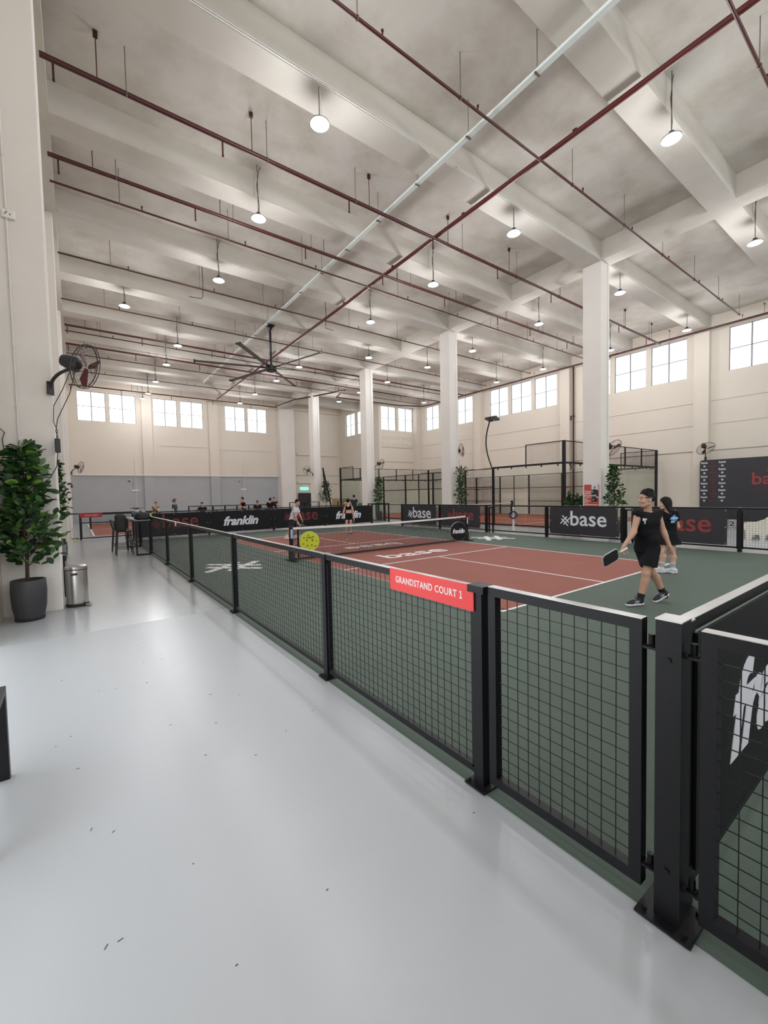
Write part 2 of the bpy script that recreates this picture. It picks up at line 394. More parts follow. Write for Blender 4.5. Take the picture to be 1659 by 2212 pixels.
def window(axis, plane, h0, h1, louvres=False):
    global wn
    wn += 1; d = .10
    P = (lambda a, t, z: (a, plane+t, z)) if axis == 'x' else (lambda a, t, z: (plane+t, a, z))
    c = (h0+h1)/2
    root = thing('window_%d' % wn, None, None, P(c, d, WZ0), kind='structure')
    def bx(mb, a0, a1, z0, z1, t0=.08, t1=.13):
        p, q = P(a0, t0, z0), P(a1, t1, z1)
        mb.box(min(p[0], q[0]), max(p[0], q[0]), min(p[1], q[1]), max(p[1], q[1]), z0, z1)
    f = MB(); w = .035
    bx(f, h0, h1, WZ0, WZ0+w); bx(f, h0, h1, WZ1-w, WZ1); bx(f, h0, h0+w, WZ0+w, WZ1-w); bx(f, h1-w, h1, WZ0+w, WZ1-w)
    f.build('window_frame', 'frame_grey', root)
    zm = (WZ0+WZ1)/2
    m = MB(); bx(m, c-.03, c+.03, WZ0+w, WZ1-w); m.build('mullion', 'frame_grey', root)
    m = MB(); bx(m, h0+w, c-.025, zm-.018, zm+.018); bx(m, c+.025, h1-w, zm-.018, zm+.018); m.build('transom', 'frame_grey', root)
    for a0, a1 in ((h0+w, c-.025), (c+.025, h1-w)):
        for z0, z1 in ((WZ0+w, zm-.018), (zm+.018, WZ1-w)):
            g = MB(); bx(g, a0, a1, z0, z1, .10, .106); g.build('pane', 'window_glass', root)
for h in right_holes: window('y', XR, *h)
for h in far_holes: window('x', YF, *h)
for h in far2_holes: window('x', YR, *h)
for h in ret_holes: window('y', XM, *h)

# pilasters and dado
nt_ = 0
def trim(mb, m, smooth=False):
    global nt_
    nt_ += 1
    return tag(mb.build('trim_%d' % nt_, m, None, smooth), kind='structure')
for y0 in (-11.8, -3.8, 4.2, 12.2, 20.2):
    trim(MB().box(23.02, XR, y0, y0+.70, 0, ZB), 'wall_cream')
trim(MB().box(22.85, XR, YR-.5, YR, 0, ZB), 'wall_cream')
for x0, x1 in ((-.33, .42), (4.95, 5.75)):
    trim(MB().box(x0, x1, YF-.22, YF, 3.72, ZB), 'wall_cream'); trim(MB().box(x0, x1, YF-.22, YF, 0, 3.72), 'dado_grey')
trim(MB().box(11.45, 12.95, YF-.75, YF, 0, ZB), 'pillar_paint')
for x0, x1 in ((XL, -.33), (.42, 4.95), (5.75, 11.35)):
    trim(MB().box(x0, x1, YF-.04, YF, 0, 3.72), 'dado_grey')
trim(MB().box(-5.15, 11.4, YF-.27, YF-.22, 3.70, 3.80), 'white_trim')
# joints and conduits along the walls
for z in (6.51, 5.25, 3.80):
    for y0, y1, x in ((-12, -3.85, XR), (-3.1, 4.18, XR), (4.92, 12.18, XR), (12.92, 20.18, XR), (20.92, YR-.5, XR)):
        trim(MB().box(x-.035, x-.012, y0, y1, z-.012, z+.012), 'cable_grey' if z < 4 else 'wall_cream')
for z in (6.3, 4.9): trim(MB().box(XM+.3, 22.8, YR-.03, YR-.01, z-.012, z+.012), 'cable_grey')
trim(MB().box(.9, 4.9, YF-.07, YF-.045, 6.28, 6.31), 'conduit_white')
trim(MB().box(5.8, 11.3, YF-.07, YF-.045, 6.15, 6.18), 'conduit_white')
# recessed openings of the stair block
for z0, z1 in ((3.05, 3.25), (5.95, 6.15)): trim(MB().box(13.4, XM-.4, YF-.16, YF, z0, z1), 'wall_cream')
trim(MB().box(13.15, XM-.1, YF-.05, YF-.02, 3.86, 3.89), 'cable_grey')
# row of vent slots under the far right windows
for i in range(7):
    for z in (7.15, 6.45):
        for dz in (0, .18):
            trim(MB().box(18.95+i*.62, 19.35+i*.62, YR-.04, YR-.01, z+dz, z+dz+.05), 'strip_dark' if False else 'wall_cream')
# free-standing columns
for i, y0 in enumerate((4.2, 12.2, 20.2, 28.2)):
    c = tag(MB().bbox(11.33, 11.95, y0, y0+.72, 0, ZB, .012).build('column', 'column_paint'),
            ['white square column with a red coaching poster', 'white square column behind the net, second from the poster column',
             'white square column third from the poster column', 'farthest white square column, beside the exit door'][i], 'column', kind='structure')
    d = MB().tube([(11.80, y0-.02, .5), (11.80, y0-.02, ZB-.05)], .014, 6); d.build('conduit', 'conduit_white', c)
pill = []
for i, y0 in enumerate((-3.4, 4.62, 12.3, 20.3, 28.3)):
    pill.append(tag(MB().bbox(XL, -5.17, y0, y0+.75, 0, ZB, .012).build('pillar', 'pillar_paint'),
        ['cream pillar behind the bench', 'cream wall pillar behind the large potted plant', 'cream wall pillar behind the second potted plant', 'third cream wall pillar along the left wall', 'fourth cream wall pillar, by the far fan'][i], 'pillar', kind='structure'))
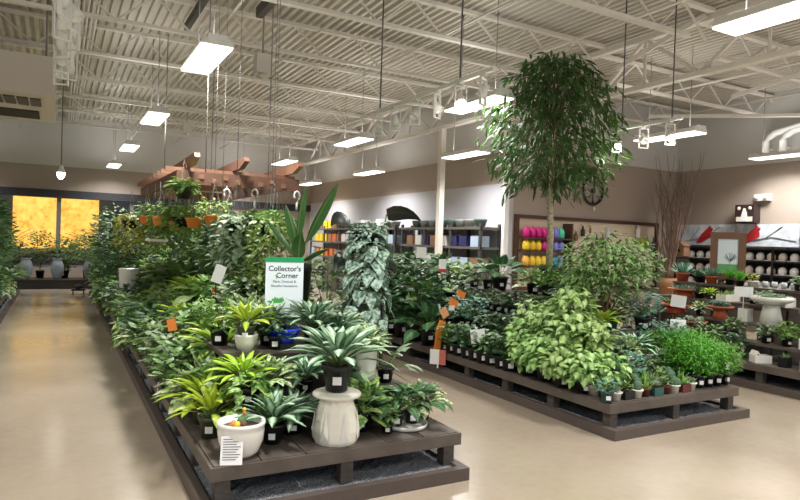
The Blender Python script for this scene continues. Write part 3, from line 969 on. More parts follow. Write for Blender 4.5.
# blue bowl and white planters in the middle
BLUE = mat('cobalt_ceramic', (22, 50, 190), .2, coat=.5)
r = empty('blue_pot', (1.49, 4.46, .82)); r.scale = (1.1, 1.1, 1.1)
k = MB(); k.lathe([(.07, 0), (.09, .03), (.105, .075), (.115, .08), (.115, .10), (.1, .10), (.0, .085)], 28); k.build('bowl', BLUE, r)
k = MB(); k.box(-.07, .07, -.07, .07, -.0355, -.0005); k.build('foot', BLACKP, r)
tag(r, 'cobalt blue ceramic pot below the green-topped sign', 'pot')
r = empty('white_pot', (1.21, 4.46, .78))
k = MB(); k.lathe([(.06, 0), (.078, .06), (.085, .10), (.09, .115), (.08, .115), (0, .10)], 24); k.build('bowl', WHITEC, r)
tag(r, 'plain white ceramic pot left of the cobalt blue pot', 'pot')
place('lime', 1.21, 4.46, .78+.06, 'bright lime plant growing in the plain white ceramic pot', .9)
place('silver', 1.42, 4.62, .78, 'silver-striped aglaonema left behind the cobalt blue pot', .95)
place('silver', 1.76, 4.55, .78, 'silver-striped aglaonema right behind the cobalt blue pot', 1.05)
place('silver', 1.93, 4.44, .78, 'silver-striped aglaonema on the high riser left of tall planter', .8)
place('varieg', 2.13, 4.62, .78, 'cream-splashed plant at the right end of the high riser', .8)
place('freshbush', 1.08, 4.72, .78, 'fresh green bushy plant at the left end of the high riser', .95)
# sign
r = empty('display_sign', (1.60, 4.80, .78), R(-12))
k = MB(); k.box(-.15, .15, -.006, .006, .20, .665); k.build('panel', mat('sign_white', (232, 240, 244), .5), r)
k = MB(); k.box(-.15, .15, -.009, -.0061, .625, .665); k.build('header', mat('sign_green', (24, 150, 92), .5), r)
k = MB(); k.box(-.012, .012, .0065, .02, 0, .6); k.box(-.08, .08, -.03, .05, 0, .006); k.build('stand', WHITEM, r)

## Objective
Reproduce the records above exactly, leaving out every picture they contain.

## Output
Write part 2 of the bpy script that recreates this picture. It picks up at line 394. More parts follow. Write for Blender 4.5. Take the picture to be 1659 by 2212 pixels.
def window(axis, plane, h0, h1, louvres=False):
    global wn
    wn += 1; d = .10
    P = (lambda a, t, z: (a, plane+t, z)) if axis == 'x' else (lambda a, t, z: (plane+t, a, z))
    c = (h0+h1)/2
    root = thing('window_%d' % wn, None, None, P(c, d, WZ0), kind='structure')
    def bx(mb, a0, a1, z0, z1, t0=.08, t1=.13):
        p, q = P(a0, t0, z0), P(a1, t1, z1)
        mb.box(min(p[0], q[0]), max(p[0], q[0]), min(p[1], q[1]), max(p[1], q[1]), z0, z1)
    f = MB(); w = .035
    bx(f, h0, h1, WZ0, WZ0+w); bx(f, h0, h1, WZ1-w, WZ1); bx(f, h0, h0+w, WZ0+w, WZ1-w); bx(f, h1-w, h1, WZ0+w, WZ1-w)
    f.build('window_frame', 'frame_grey', root)
    zm = (WZ0+WZ1)/2
    m = MB(); bx(m, c-.03, c+.03, WZ0+w, WZ1-w); m.build('mullion', 'frame_grey', root)
    m = MB(); bx(m, h0+w, c-.025, zm-.018, zm+.018); bx(m, c+.025, h1-w, zm-.018, zm+.018); m.build('transom', 'frame_grey', root)
    for a0, a1 in ((h0+w, c-.025), (c+.025, h1-w)):
        for z0, z1 in ((WZ0+w, zm-.018), (zm+.018, WZ1-w)):
            g = MB(); bx(g, a0, a1, z0, z1, .10, .106); g.build('pane', 'window_glass', root)
for h in right_holes: window('y', XR, *h)
for h in far_holes: window('x', YF, *h)
for h in far2_holes: window('x', YR, *h)
for h in ret_holes: window('y', XM, *h)

# pilasters and dado
nt_ = 0
def trim(mb, m, smooth=False):
    global nt_
    nt_ += 1
    return tag(mb.build('trim_%d' % nt_, m, None, smooth), kind='structure')
for y0 in (-11.8, -3.8, 4.2, 12.2, 20.2):
    trim(MB().box(23.02, XR, y0, y0+.70, 0, ZB), 'wall_cream')
trim(MB().box(22.85, XR, YR-.5, YR, 0, ZB), 'wall_cream')
for x0, x1 in ((-.33, .42), (4.95, 5.75)):
    trim(MB().box(x0, x1, YF-.22, YF, 3.72, ZB), 'wall_cream'); trim(MB().box(x0, x1, YF-.22, YF, 0, 3.72), 'dado_grey')
trim(MB().box(11.45, 12.95, YF-.75, YF, 0, ZB), 'pillar_paint')
for x0, x1 in ((XL, -.33), (.42, 4.95), (5.75, 11.35)):
    trim(MB().box(x0, x1, YF-.04, YF, 0, 3.72), 'dado_grey')
trim(MB().box(-5.15, 11.4, YF-.27, YF-.22, 3.70, 3.80), 'white_trim')
# joints and conduits along the walls
for z in (6.51, 5.25, 3.80):
    for y0, y1, x in ((-12, -3.85, XR), (-3.1, 4.18, XR), (4.92, 12.18, XR), (12.92, 20.18, XR), (20.92, YR-.5, XR)):
        trim(MB().box(x-.035, x-.012, y0, y1, z-.012, z+.012), 'cable_grey' if z < 4 else 'wall_cream')
for z in (6.3, 4.9): trim(MB().box(XM+.3, 22.8, YR-.03, YR-.01, z-.012, z+.012), 'cable_grey')
trim(MB().box(.9, 4.9, YF-.07, YF-.045, 6.28, 6.31), 'conduit_white')
trim(MB().box(5.8, 11.3, YF-.07, YF-.045, 6.15, 6.18), 'conduit_white')
# recessed openings of the stair block
for z0, z1 in ((3.05, 3.25), (5.95, 6.15)): trim(MB().box(13.4, XM-.4, YF-.16, YF, z0, z1), 'wall_cream')
trim(MB().box(13.15, XM-.1, YF-.05, YF-.02, 3.86, 3.89), 'cable_grey')
# row of vent slots under the far right windows
for i in range(7):
    for z in (7.15, 6.45):
        for dz in (0, .18):
            trim(MB().box(18.95+i*.62, 19.35+i*.62, YR-.04, YR-.01, z+dz, z+dz+.05), 'strip_dark' if False else 'wall_cream')
# free-standing columns
for i, y0 in enumerate((4.2, 12.2, 20.2, 28.2)):
    c = tag(MB().bbox(11.33, 11.95, y0, y0+.72, 0, ZB, .012).build('column', 'column_paint'),
            ['white square column with a red coaching poster', 'white square column behind the net, second from the poster column',
             'white square column third from the poster column', 'farthest white square column, beside the exit door'][i], 'column', kind='structure')
    d = MB().tube([(11.80, y0-.02, .5), (11.80, y0-.02, ZB-.05)], .014, 6); d.build('conduit', 'conduit_white', c)
pill = []
for i, y0 in enumerate((-3.4, 4.62, 12.3, 20.3, 28.3)):
    pill.append(tag(MB().bbox(XL, -5.17, y0, y0+.75, 0, ZB, .012).build('pillar', 'pillar_paint'),
        ['cream pillar behind the bench', 'cream wall pillar behind the large potted plant', 'cream wall pillar behind the second potted plant', 'third cream wall pillar along the left wall', 'fourth cream wall pillar, by the far fan'][i], 'pillar', kind='structure'))
The Blender Python script for this scene continues. Write part 3, from line 969 on. More parts follow. Write for Blender 4.5.
# blue bowl and white planters in the middle
BLUE = mat('cobalt_ceramic', (22, 50, 190), .2, coat=.5)
r = empty('blue_pot', (1.49, 4.46, .82)); r.scale = (1.1, 1.1, 1.1)
k = MB(); k.lathe([(.07, 0), (.09, .03), (.105, .075), (.115, .08), (.115, .10), (.1, .10), (.0, .085)], 28); k.build('bowl', BLUE, r)
k = MB(); k.box(-.07, .07, -.07, .07, -.0355, -.0005); k.build('foot', BLACKP, r)
tag(r, 'cobalt blue ceramic pot below the green-topped sign', 'pot')
r = empty('white_pot', (1.21, 4.46, .78))
k = MB(); k.lathe([(.06, 0), (.078, .06), (.085, .10), (.09, .115), (.08, .115), (0, .10)], 24); k.build('bowl', WHITEC, r)
tag(r, 'plain white ceramic pot left of the cobalt blue pot', 'pot')
place('lime', 1.21, 4.46, .78+.06, 'bright lime plant growing in the plain white ceramic pot', .9)
place('silver', 1.42, 4.62, .78, 'silver-striped aglaonema left behind the cobalt blue pot', .95)
place('silver', 1.76, 4.55, .78, 'silver-striped aglaonema right behind the cobalt blue pot', 1.05)
place('silver', 1.93, 4.44, .78, 'silver-striped aglaonema on the high riser left of tall planter', .8)
place('varieg', 2.13, 4.62, .78, 'cream-splashed plant at the right end of the high riser', .8)
place('freshbush', 1.08, 4.72, .78, 'fresh green bushy plant at the left end of the high riser', .95)
# sign
r = empty('display_sign', (1.60, 4.80, .78), R(-12))
k = MB(); k.box(-.15, .15, -.006, .006, .20, .665); k.build('panel', mat('sign_white', (232, 240, 244), .5), r)
k = MB(); k.box(-.15, .15, -.009, -.0061, .625, .665); k.build('header', mat('sign_green', (24, 150, 92), .5), r)
k = MB(); k.box(-.012, .012, .0065, .02, 0, .6); k.box(-.08, .08, -.03, .05, 0, .006); k.build('stand', WHITEM, r)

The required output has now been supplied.